How guaranteed replacement fits within a world of rising home costs
While federal budget proposals aimed at dampening home-price escalation may modestly help insurers control reconstruction costs for insureds, there’s another side to the conversation.
What if it doesn’t work?
Beyond price appreciation, lots of factors — like updates to building codes after a home is built, rising materials costs, and maturing of landscaping and increased neighbourhood density that make it hard to bring in heavy equipment — can raise rebuild costs beyond what policies cover.
In recent years, said Douglas Morrow, CEO and managing director at Excel Insurance Group, better homeowners’ policies have added a ‘guaranteed replacement cost’ endorsement that complements the existing replacement cost endorsement.
In it, an insurance provider guarantees a client’s home can be rebuilt, even if costs exceed policy coverage limits.

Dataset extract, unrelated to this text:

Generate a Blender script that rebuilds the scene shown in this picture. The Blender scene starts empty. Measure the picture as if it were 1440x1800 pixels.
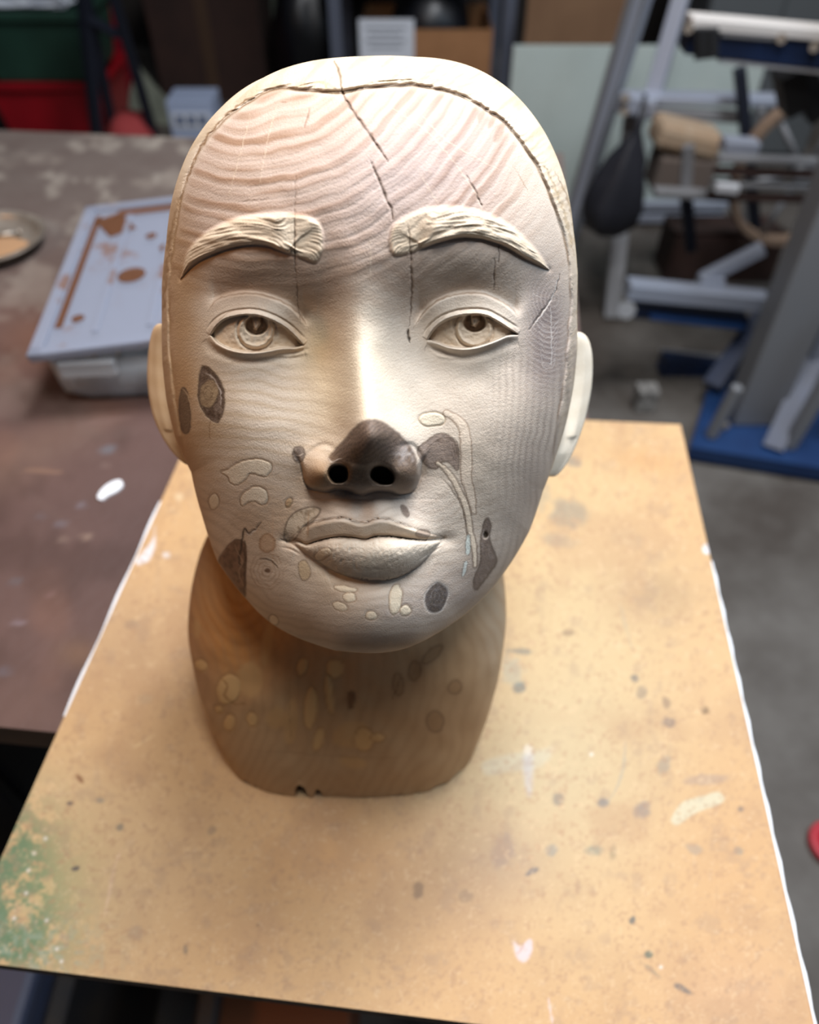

The Insurance Bureau of Canada notes “guaranteed replacement cost coverage (building) pays for replacement without reduction for depreciation” and permits a homeowner “to rebuild or replace [their] property, even if the damage exceeds [the] policy’s limits.”
“The insurance companies now have an online tool to help customers, through the broker, to come up with the replacement cost,” Morrow said. “Details of the house are entered, and then the tool does the math.”
If a client agrees to insure for the value assessed, he said, the insurance company will add the guaranteed replacement cost endorsement, which effectively removes the co-insurance clause. (Essentially, a co-insurance clause encourages policyholders to carry a limit of insurance equal to the full value, or a percentage of the value, of the insured property.)
One concern, though, is that various insurance companies use different source data when they program the online tool.
“So, it is possible to run the same house through different insurance company tools and get different values,” Morrow said. “We know that some brokers select the lowest replacement value from the process, which in turn reduces the premium.”
He said he’s seen some cases where smaller insurance companies and direct writers not affiliated with major insurance brands have used the tools in ways that result in lower valuations.
“I don’t think it is intentional, rather a sophistication issue most likely,” he said. “I do think the industry would benefit from a consistent approach to online valuations.”